Nombre de votants   254
Nombre de suffrages exprimés   253
Majorité absolue   127
Pour l'adoption   63
Contre   190

    L'Assemblée nationale n'a pas adopté.
    M. Maxime Gremetz. On progresse ! A la fin, on gagnera !
    M. le président. Je mets aux voix l'amendement n° 12.
    (L'amendement n'est pas adopté.)
    M. le président. M. Gorce et les membres du groupe socialiste ont présenté un amendement, n° 89, ainsi rédigé :
    « Compléter l'article 2 par l'alinéa suivant :
    « Le contrat de travail signé entre le jeune et l'employeur comporte un crédit d'heures réservé à des actions de formation menées sous la responsabilité de l'employeur. »
    La parole est à M. Gaëtan Gorce.
    M. Gaëtan Gorce. L'amendement est défendu.
    M. le président.

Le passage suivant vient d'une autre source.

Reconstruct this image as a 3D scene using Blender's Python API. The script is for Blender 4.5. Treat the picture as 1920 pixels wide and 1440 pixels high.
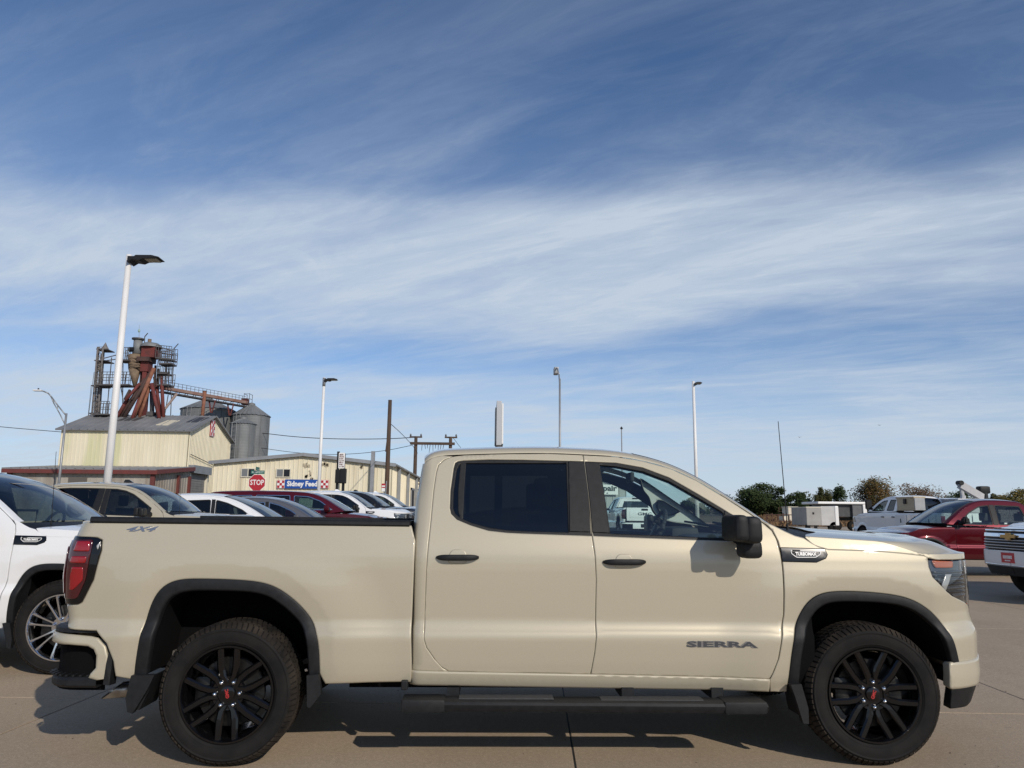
import bpy, bmesh, math, random
import numpy as np
from mathutils import Vector, Matrix
from mathutils.geometry import delaunay_2d_cdt

for _o in list(bpy.data.objects):
    bpy.data.objects.remove(_o)
scene = bpy.context.scene
COL = scene.collection
R = math.radians

# ------------------------------------------------------------------ camera
CAM_F, CAM_YAW, CAM_PITCH, CAM_ROLL, CAM_H = 1432.32, -0.0322, 0.16825, 0.00888, 1.4245
def _cam_axes():
    cy, sy, cp, sp = math.cos(CAM_YAW), math.sin(CAM_YAW), math.cos(CAM_PITCH), math.sin(CAM_PITCH)
    fwd = np.array([-sy*cp, cy*cp, sp]); right = np.array([cy, sy, 0.0]); up = np.cross(right, fwd)
    cr, sr = math.cos(CAM_ROLL), math.sin(CAM_ROLL)
    return cr*right + sr*up, -sr*right + cr*up, fwd
CX, CY_, CZ = _cam_axes()
cam_data = bpy.data.cameras.new('camera')
cam_data.sensor_width = 36.0
cam_data.lens = CAM_F/1920*36
cam_data.clip_start = 0.05
cam_data.clip_end = 4000
cam = bpy.data.objects.new('camera', cam_data)
COL.objects.link(cam)
cam.matrix_world = Matrix(((CX[0], CY_[0], -CZ[0], 0), (CX[1], CY_[1], -CZ[1], 0), (CX[2], CY_[2], -CZ[2], CAM_H), (0, 0, 0, 1)))
scene.camera = cam

# ------------------------------------------------------------------ light
SUN_TO = Vector((0.60, -1.0, 0.65)).normalized()          # towards the sun
SUN_EL = math.asin(SUN_TO.z)
SUN_ROT = math.atan2(SUN_TO.x, SUN_TO.y)
world = bpy.data.worlds.new('World'); scene.world = world
world.use_nodes = True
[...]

Quel est l'avis de la commission ?
    M. Bernard Perrut, rapporteur. La commission a repoussé cet amendement puisqu'il tend à créer une obligation de formation.

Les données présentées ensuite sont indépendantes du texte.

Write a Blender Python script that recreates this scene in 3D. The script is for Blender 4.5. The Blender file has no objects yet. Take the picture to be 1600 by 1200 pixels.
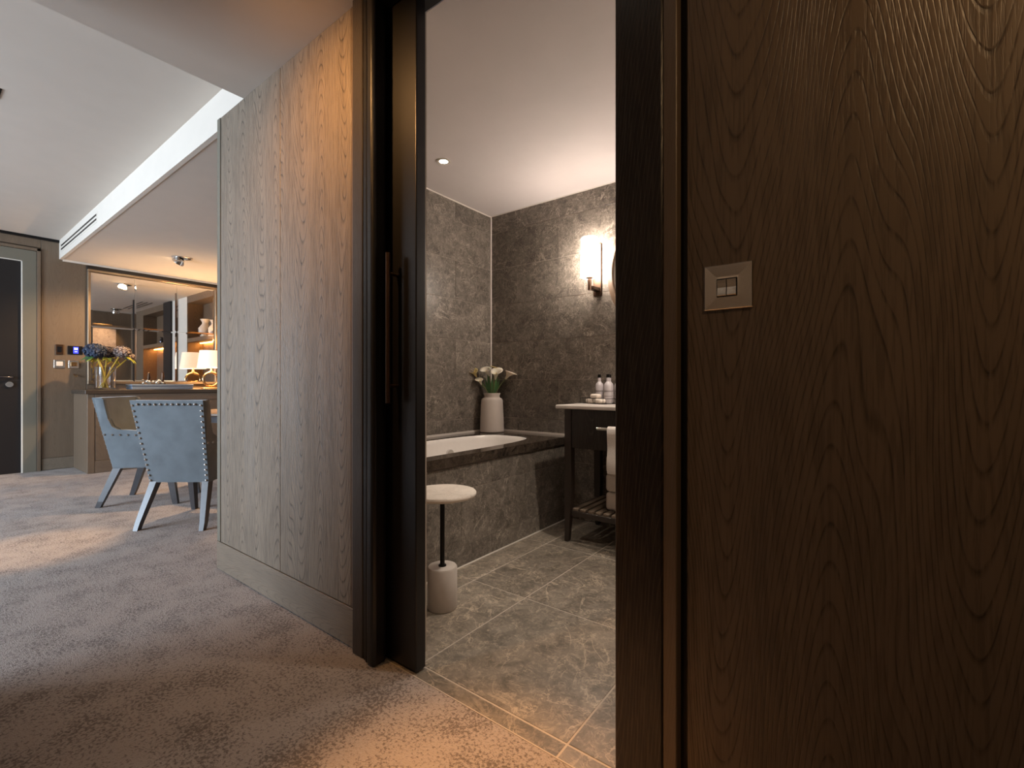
import bpy, bmesh, math, random
from mathutils import Vector, Matrix
random.seed(7)
PI = math.pi
C = bpy.context.scene.collection
S = bpy.context.scene
# ------------------------------------------------------------------ camera, world, exposure
cam_d = bpy.data.cameras.new('camera'); cam = bpy.data.objects.new('camera', cam_d); C.objects.link(cam)
cam.location = (0, 0, 1.0); cam.rotation_euler = (PI/2, 0, math.radians(37.17))
cam_d.sensor_width = 36; cam_d.lens = 36*719/1600; cam_d.clip_start = 0.02; cam_d.clip_end = 100
S.camera = cam
S.view_settings.view_transform = 'Standard'; S.view_settings.look = 'None'
S.view_settings.exposure = 0.0; S.view_settings.gamma = 1.0; S.view_settings.use_curve_mapping = False
w = bpy.data.worlds.new('world'); S.world = w; w.use_nodes = True
w.node_tree.nodes['Background'].inputs[0].default_value = (.55, .72, 1, 1)
w.node_tree.nodes['Background'].inputs[1].default_value = 1.0

def area(name, loc, rot, sx, sy, power, col):
    d = bpy.data.lights.new(name, 'AREA'); d.shape = 'RECTANGLE'; d.size = sx; d.size_y = sy; d.energy = power; d.color = col
    o = bpy.data.objects.new(name, d); o.location = loc; o.rotation_euler = rot; C.objects.link(o); return o
def spot(name, loc, tgt, power, col, ang, blend=.6, rad=.03):
    d = bpy.data.lights.new(name, 'SPOT'); d.energy = power; d.color = col; d.spot_size = math.radians(ang); d.spot_blend = blend
    d.shadow_soft_size = rad
    o = bpy.data.objects.new(name, d); o.location = loc
    o.rotation_euler = (Vector(tgt)-Vector(loc)).to_track_quat('-Z', 'Y').to_euler(); C.objects.link(o); return o
WARM = (1, .62, .30); ORANGE = (1, .50, .17); SOFT = (1, .88, .75); COOL = (.70, .84, 1.0)
# daylight through the living room window (behind the camera, to the left)
area('window_daylight', (-4.75, -4.32, 1.35), (PI/2, 0, 0), 2.9, 2.3, 500, COOL)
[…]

    M. le président. Quel est l'avis du Gouvernement ?
    M. le ministre des affaires sociales, du travail et de la solidarité. Même avis que la commission.

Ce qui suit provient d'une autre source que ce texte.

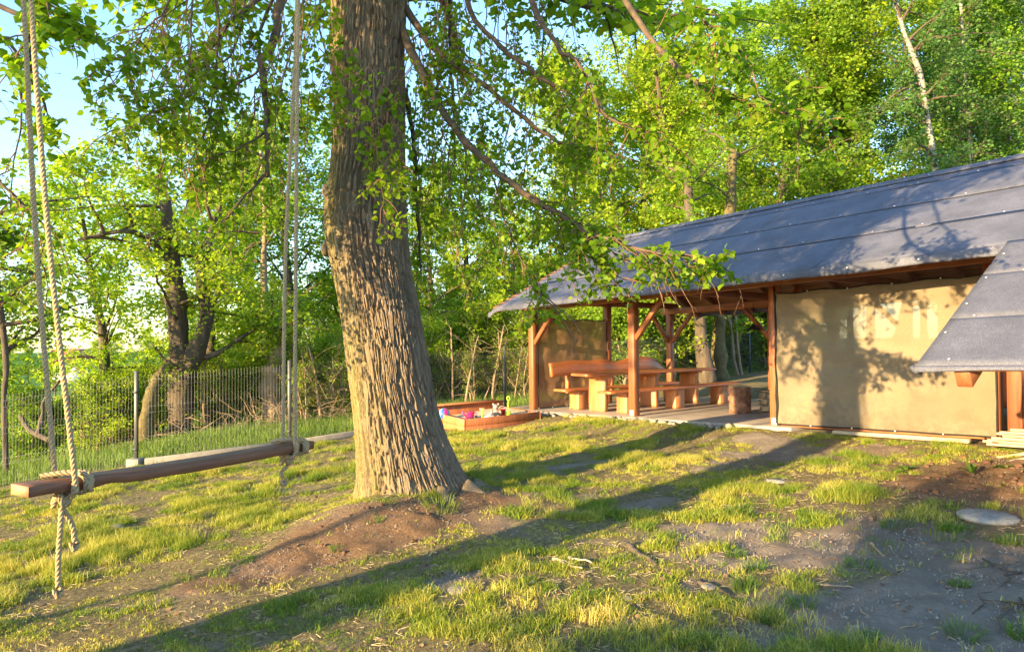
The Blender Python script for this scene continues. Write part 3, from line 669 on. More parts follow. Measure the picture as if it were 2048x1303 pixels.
# sprigs hanging in front of the trunk
for (px, py, L, d) in ((655, -30, 1.0, 6.4), (690, 20, 1.2, 6.3), (720, 60, 1.0, 6.3), (745, 110, .9, 6.2), (690, 110, .8, 6.4), (770, 150, .8, 6.3), (740, 230, .8, 6.3), (790, 250, .6, 6.2), (675, -60, .9, 6.1), (775, 300, .5, 6.2), (760, 340, .5, 6.2), (650, 90, .9, 6.6)):
    C_ = wander(at(px, py, d), (LR.normal(.1, .2), LR.normal(0, .2), -.7), L * .8, 8, LR, .12, .6)
    twigs.tube(C_, np.linspace(.005, .0018, 9), 4, False); put_leaves(C_, 10, .2, .04, .062); dress(C_, .1, 5, .3, 9, .5, 1., .060, 1)
# near twigs by the swing ropes, upper left
P = limb([(-260, -330, 4.4), (-90, -60, 4.3), (20, 20, 4.2), (60, 50, 4.2), (55, 110, 4.2), (75, 180, 4.3), (95, 220, 4.4)], .02, .004, 22); dress(P, .35, 12, .3, 9, .5, .9, .066)
P = limb([(-130, -200, 4.2), (-20, -70, 4.1), (60, -20, 4.1), (110, 20, 4.1), (150, 60, 4.1)], .014, .003, 16); dress(P, .35, 14, .22, 9, .4, .9, .066)
P = limb([(-120, 160, 5.6), (-40, 100, 5.6), (20, 80, 5.6), (40, 200, 5.7), (20, 420, 5.8)], .022, .004, 18); dress(P, .3, 12, .6, 9, .8)
P = limb([(-200, 300, 5.4), (-60, 330, 5.5), (40, 400, 5.6), (90, 460, 5.7), (70, 560, 5.8)], .016, .004, 18); dress(P, .3, 16, .6, 10, .6)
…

    M. le président. Je mets aux voix l'amendement n° 89.
    (L'amendement n'est pas adopté.)
    M. le président. M. Gorce et les membres du groupe socialiste ont présenté un amendement, n° 88, ainsi rédigé :
    « Compléter l'article 2 par l'alinéa suivant :
    « L'absence d'action de formation mise en place par l'employeur entraîne la suppression du soutien de l'Etat dans des conditions fixées par décret. »
    La parole est à M. Gaëtan Gorce.
    M. Gaëtan Gorce. Cet amendement tend simplement à tirer la conclusion du non-respect du contrat par l'employeur. En effet, puisqu'il vise à l'insertion professionnelle, la logique voudrait que l'aide apportée par l'Etat soit suspendue si cette action de formation et d'insertion n'était pas assumée.
    Il s'agit de faire en sorte que le Gouvernement prenne clairement position : soit il accepte cette logique, soit il la refuse, ce qui signifierait que nous en revenons aux vieilles recettes du libéralisme qui consistent à présenter comme du libéralisme social ce qui n'est que l'attitude traditionnelle : accorder des baisses de charges sans contreparties.
    M. le président. Quel est l'avis de la commission ?
    M. Bernard Perrut, rapporteur. La commission a repoussé cet amendement qui tend encore à imposer une obligation à l'employeur, celle de contraindre son salarié à partir en formation. (Rires et exclamations sur les bancs du groupe socialiste et du groupe des député-e-s communistes et républicains),...
    M. Alain Néri. C'est l'aveu !
    M. le président. Monsieur Néri, vous n'avez plus la parole.
    M. Bernard Perrut, rapporteur. ... alors que ce dernier préférerait peut-être en suivre une plus tard, au moment où il en exprimera le besoin ou quand l'entreprise en décidera.
    Avec l'obligation proposée que se passerait-il si le jeune refusait la formation ? L'Etat devrait-il retirer l'aide financière à l'entreprise sous ce prétexte ? Cela poserait un véritable problème.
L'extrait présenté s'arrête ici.